▶ _TO DO_: Restate each line of the listing exactly, without carrying over any pictures.
----------------
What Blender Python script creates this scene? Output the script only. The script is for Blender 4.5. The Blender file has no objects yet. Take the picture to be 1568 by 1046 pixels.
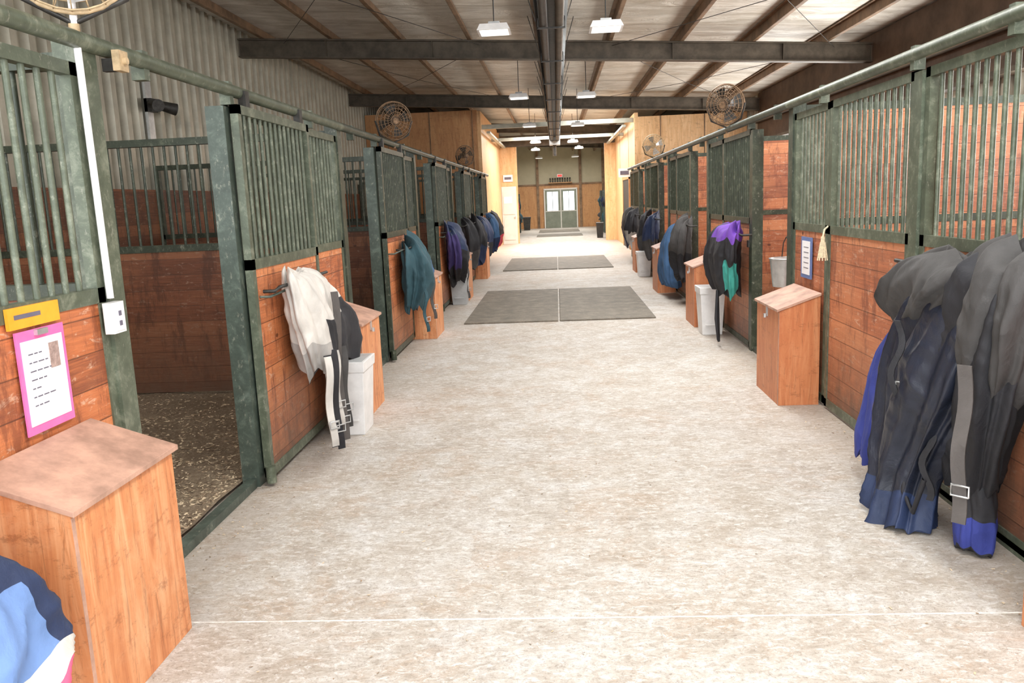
import bpy, math, random
from mathutils import Matrix, Vector, noise
random.seed(4)
scene=bpy.context.scene
scene.view_settings.view_transform='Standard'
XL,XR=-1.83,1.95
WL,WR=-5.4,5.4
# ---------------------------------------------------------------- materials
def newmat(name):
    m=bpy.data.materials.new(name); m.use_nodes=True
    nt=m.node_tree; b=nt.nodes['Principled BSDF']
    return m,nt,b
def ramp(nt,fac,stops):
    r=nt.nodes.new('ShaderNodeValToRGB'); e=r.color_ramp.elements
    while len(e)<len(stops): e.new(0.5)
    for i,(p,c) in enumerate(stops):
        e[i].position=p; e[i].color=(*c,1)
    nt.links.new(fac,r.inputs[0]); return r.outputs[0]
def pos(nt,scale):
    g=nt.nodes.new('ShaderNodeNewGeometry'); m=nt.nodes.new('ShaderNodeVectorMath'); m.operation='MULTIPLY'
    m.inputs[1].default_value=scale; nt.links.new(g.outputs['Position'],m.inputs[0]); return m.outputs[0]
def noi(nt,vec,scale,detail=4,rough=.6,dist=0):
    n=nt.nodes.new('ShaderNodeTexNoise'); n.inputs['Scale'].default_value=scale; n.inputs['Detail'].default_value=detail
    n.inputs['Roughness'].default_value=rough; n.inputs['Distortion'].default_value=dist
    nt.links.new(vec,n.inputs['Vector']); return n.outputs['Fac']
def mth(nt,op,a,b=None,c=None):
    m=nt.nodes.new('ShaderNodeMath'); m.operation=op
    for i,v in enumerate((a,b,c)):
        if v is None: continue
        if isinstance(v,(int,float)): m.inputs[i].default_value=v
        else: nt.links.new(v,m.inputs[i])
    return m.outputs[0]
def mix(nt,fac,a,b,mode='MIX'):
    m=nt.nodes.new('ShaderNodeMix'); m.data_type='RGBA'; m.blend_type=mode
    for s,v in ((m.inputs['Factor'],fac),(m.inputs[6],a),(m.inputs[7],b)):
        if isinstance(v,(int,float)): s.default_value=v
        elif isinstance(v,tuple): s.default_value=(*v,1)
        else: nt.links.new(v,s)
    return m.outputs[2]
def bump(nt,b,h,st=.3,d=.01):
    n=nt.nodes.new('ShaderNodeBump'); n.inputs['Strength'].default_value=st; n.inputs['Distance'].default_value=d
    nt.links.new(h,n.inputs['Height']); nt.links.new(n.outputs[0],b.inputs['Normal'])
def simple(name,col,rough=.6,metal=0,var=.25,scale=12,bmp=.0,lite=None):
    m,nt,b=newmat(name); p=pos(nt,(1,1,1)); f=noi(nt,p,scale,6,.65)
    c2=lite or tuple(min(1,c*(1+var)+.01) for c in col); c1=tuple(c*(1-var) for c in col)
    nt.links.new(ramp(nt,f,[(.35,c1),(.65,c2)]),b.inputs['Base Color'])
    b.inputs['Roughness'].default_value=rough; b.inputs['Metallic'].default_value=metal
    if bmp: bump(nt,b,f,bmp)
    return m
def sstep(nt,v,a,b_):
    m=nt.nodes.new('ShaderNodeMapRange'); m.interpolation_type='SMOOTHSTEP'
    nt.links.new(v,m.inputs[0])
    if a<b_: m.inputs[1].default_value=a; m.inputs[2].default_value=b_
    else: m.inputs[1].default_value=b_; m.inputs[2].default_value=a; m.inputs[3].default_value=1; m.inputs[4].default_value=0
    return m.outputs[0]
def boards(name,pal,bh=.137,grime=True):
    m,nt,b=newmat(name); g=nt.nodes.new('ShaderNodeNewGeometry'); sp=nt.nodes.new('ShaderNodeSeparateXYZ')
    nt.links.new(g.outputs['Position'],sp.inputs[0]); z=mth(nt,'DIVIDE',sp.outputs[2],bh)
    idx=mth(nt,'FLOOR',z); fr=mth(nt,'FRACT',z)
    cell=mth(nt,'FLOOR',mth(nt,'ADD',mth(nt,'DIVIDE',sp.outputs[1],3.75),.13))
    wn=nt.nodes.new('ShaderNodeTexWhiteNoise'); wn.noise_dimensions='2D'
    cv=nt.nodes.new('ShaderNodeCombineXYZ'); nt.links.new(idx,cv.inputs[0]); nt.links.new(cell,cv.inputs[1]); nt.links.new(cv.outputs[0],wn.inputs['Vector'])
    grain=noi(nt,pos(nt,(1.2,1.2,18)),3.2,9,.66,.5)
    tone=mth(nt,'ADD',mth(nt,'MULTIPLY',wn.outputs['Value'],.40),mth(nt,'MULTIPLY',grain,.66))
    col=ramp(nt,tone,[(.25,pal[0]),(.5,pal[1]),(.8,pal[2])])
    big=noi(nt,pos(nt,(1,1,1)),1.1,4,.6); col=mix(nt,mth(nt,'MULTIPLY',sstep(nt,big,.45,.7),.45),col,pal[2])
    sc=noi(nt,pos(nt,(3.5,3.5,9)),3,7,.78,.8)
    col=mix(nt,mth(nt,'MULTIPLY',sstep(nt,sc,.56,.63),.6),col,pal[3])
    dk=noi(nt,pos(nt,(5,5,1.2)),1.7,7,.8); col=mix(nt,mth(nt,'MULTIPLY',sstep(nt,dk,.49,.62),.75),col,pal[0])
    kn=nt.nodes.new('ShaderNodeTexVoronoi'); kn.inputs['Scale'].default_value=2.3; nt.links.new(pos(nt,(1,1,1.7)),kn.inputs['Vector'])
    k=mth(nt,'LESS_THAN',kn.outputs['Distance'],.055); col=mix(nt,mth(nt,'MULTIPLY',k,.75),col,(.07,.02,.01))
    if grime:
        gz=mth(nt,'SUBTRACT',1.0,mth(nt,'DIVIDE',sp.outputs[2],.75)); gn=mth(nt,'MULTIPLY',gz,mth(nt,'MULTIPLY',noi(nt,pos(nt,(2,2,2)),4,6,.7),1.8))
        gc=nt.nodes.new('ShaderNodeClamp'); nt.links.new(gn,gc.inputs[0]); col=mix(nt,gc.outputs[0],col,(.15,.08,.05))
    j=mth(nt,'LESS_THAN',fr,.04); col=mix(nt,mth(nt,'MULTIPLY',j,.7),col,(.07,.025,.012))
    nt.links.new(col,b.inputs['Base Color']); b.inputs['Roughness'].default_value=.5
    bump(nt,b,mth(nt,'SUBTRACT',grain,mth(nt,'MULTIPLY',j,.8)),.3,.01)
    return m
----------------
▶ _WORKED ANSWER_:
What Blender Python script creates this scene? Output the script only. The script is for Blender 4.5. The Blender file has no objects yet. Take the picture to be 1568 by 1046 pixels.
import bpy, math, random
from mathutils import Matrix, Vector, noise
random.seed(4)
scene=bpy.context.scene
scene.view_settings.view_transform='Standard'
XL,XR=-1.83,1.95
WL,WR=-5.4,5.4
# ---------------------------------------------------------------- materials
def newmat(name):
    m=bpy.data.materials.new(name); m.use_nodes=True
    nt=m.node_tree; b=nt.nodes['Principled BSDF']
    return m,nt,b
def ramp(nt,fac,stops):
    r=nt.nodes.new('ShaderNodeValToRGB'); e=r.color_ramp.elements
    while len(e)<len(stops): e.new(0.5)
    for i,(p,c) in enumerate(stops):
        e[i].position=p; e[i].color=(*c,1)
    nt.links.new(fac,r.inputs[0]); return r.outputs[0]
def pos(nt,scale):
    g=nt.nodes.new('ShaderNodeNewGeometry'); m=nt.nodes.new('ShaderNodeVectorMath'); m.operation='MULTIPLY'
    m.inputs[1].default_value=scale; nt.links.new(g.outputs['Position'],m.inputs[0]); return m.outputs[0]
def noi(nt,vec,scale,detail=4,rough=.6,dist=0):
    n=nt.nodes.new('ShaderNodeTexNoise'); n.inputs['Scale'].default_value=scale; n.inputs['Detail'].default_value=detail
    n.inputs['Roughness'].default_value=rough; n.inputs['Distortion'].default_value=dist
    nt.links.new(vec,n.inputs['Vector']); return n.outputs['Fac']
def mth(nt,op,a,b=None,c=None):
    m=nt.nodes.new('ShaderNodeMath'); m.operation=op
    for i,v in enumerate((a,b,c)):
        if v is None: continue
        if isinstance(v,(int,float)): m.inputs[i].default_value=v
        else: nt.links.new(v,m.inputs[i])
    return m.outputs[0]
def mix(nt,fac,a,b,mode='MIX'):
    m=nt.nodes.new('ShaderNodeMix'); m.data_type='RGBA'; m.blend_type=mode
    for s,v in ((m.inputs['Factor'],fac),(m.inputs[6],a),(m.inputs[7],b)):
        if isinstance(v,(int,float)): s.default_value=v
        elif isinstance(v,tuple): s.default_value=(*v,1)
        else: nt.links.new(v,s)
    return m.outputs[2]
def bump(nt,b,h,st=.3,d=.01):
    n=nt.nodes.new('ShaderNodeBump'); n.inputs['Strength'].default_value=st; n.inputs['Distance'].default_value=d
    nt.links.new(h,n.inputs['Height']); nt.links.new(n.outputs[0],b.inputs['Normal'])
def simple(name,col,rough=.6,metal=0,var=.25,scale=12,bmp=.0,lite=None):
    m,nt,b=newmat(name); p=pos(nt,(1,1,1)); f=noi(nt,p,scale,6,.65)
    c2=lite or tuple(min(1,c*(1+var)+.01) for c in col); c1=tuple(c*(1-var) for c in col)
    nt.links.new(ramp(nt,f,[(.35,c1),(.65,c2)]),b.inputs['Base Color'])
    b.inputs['Roughness'].default_value=rough; b.inputs['Metallic'].default_value=metal
    if bmp: bump(nt,b,f,bmp)
    return m
def sstep(nt,v,a,b_):
    m=nt.nodes.new('ShaderNodeMapRange'); m.interpolation_type='SMOOTHSTEP'
    nt.links.new(v,m.inputs[0])
    if a<b_: m.inputs[1].default_value=a; m.inputs[2].default_value=b_
    else: m.inputs[1].default_value=b_; m.inputs[2].default_value=a; m.inputs[3].default_value=1; m.inputs[4].default_value=0
    return m.outputs[0]
def boards(name,pal,bh=.137,grime=True):
    m,nt,b=newmat(name); g=nt.nodes.new('ShaderNodeNewGeometry'); sp=nt.nodes.new('ShaderNodeSeparateXYZ')
    nt.links.new(g.outputs['Position'],sp.inputs[0]); z=mth(nt,'DIVIDE',sp.outputs[2],bh)
    idx=mth(nt,'FLOOR',z); fr=mth(nt,'FRACT',z)
    cell=mth(nt,'FLOOR',mth(nt,'ADD',mth(nt,'DIVIDE',sp.outputs[1],3.75),.13))
    wn=nt.nodes.new('ShaderNodeTexWhiteNoise'); wn.noise_dimensions='2D'
    cv=nt.nodes.new('ShaderNodeCombineXYZ'); nt.links.new(idx,cv.inputs[0]); nt.links.new(cell,cv.inputs[1]); nt.links.new(cv.outputs[0],wn.inputs['Vector'])
    grain=noi(nt,pos(nt,(1.2,1.2,18)),3.2,9,.66,.5)
    tone=mth(nt,'ADD',mth(nt,'MULTIPLY',wn.outputs['Value'],.40),mth(nt,'MULTIPLY',grain,.66))
    col=ramp(nt,tone,[(.25,pal[0]),(.5,pal[1]),(.8,pal[2])])
    big=noi(nt,pos(nt,(1,1,1)),1.1,4,.6); col=mix(nt,mth(nt,'MULTIPLY',sstep(nt,big,.45,.7),.45),col,pal[2])
    sc=noi(nt,pos(nt,(3.5,3.5,9)),3,7,.78,.8)
    col=mix(nt,mth(nt,'MULTIPLY',sstep(nt,sc,.56,.63),.6),col,pal[3])
    dk=noi(nt,pos(nt,(5,5,1.2)),1.7,7,.8); col=mix(nt,mth(nt,'MULTIPLY',sstep(nt,dk,.49,.62),.75),col,pal[0])
    kn=nt.nodes.new('ShaderNodeTexVoronoi'); kn.inputs['Scale'].default_value=2.3; nt.links.new(pos(nt,(1,1,1.7)),kn.inputs['Vector'])
    k=mth(nt,'LESS_THAN',kn.outputs['Distance'],.055); col=mix(nt,mth(nt,'MULTIPLY',k,.75),col,(.07,.02,.01))
    if grime:
        gz=mth(nt,'SUBTRACT',1.0,mth(nt,'DIVIDE',sp.outputs[2],.75)); gn=mth(nt,'MULTIPLY',gz,mth(nt,'MULTIPLY',noi(nt,pos(nt,(2,2,2)),4,6,.7),1.8))
        gc=nt.nodes.new('ShaderNodeClamp'); nt.links.new(gn,gc.inputs[0]); col=mix(nt,gc.outputs[0],col,(.15,.08,.05))
    j=mth(nt,'LESS_THAN',fr,.04); col=mix(nt,mth(nt,'MULTIPLY',j,.7),col,(.07,.025,.012))
    nt.links.new(col,b.inputs['Base Color']); b.inputs['Roughness'].default_value=.5
    bump(nt,b,mth(nt,'SUBTRACT',grain,mth(nt,'MULTIPLY',j,.8)),.3,.01)
    return m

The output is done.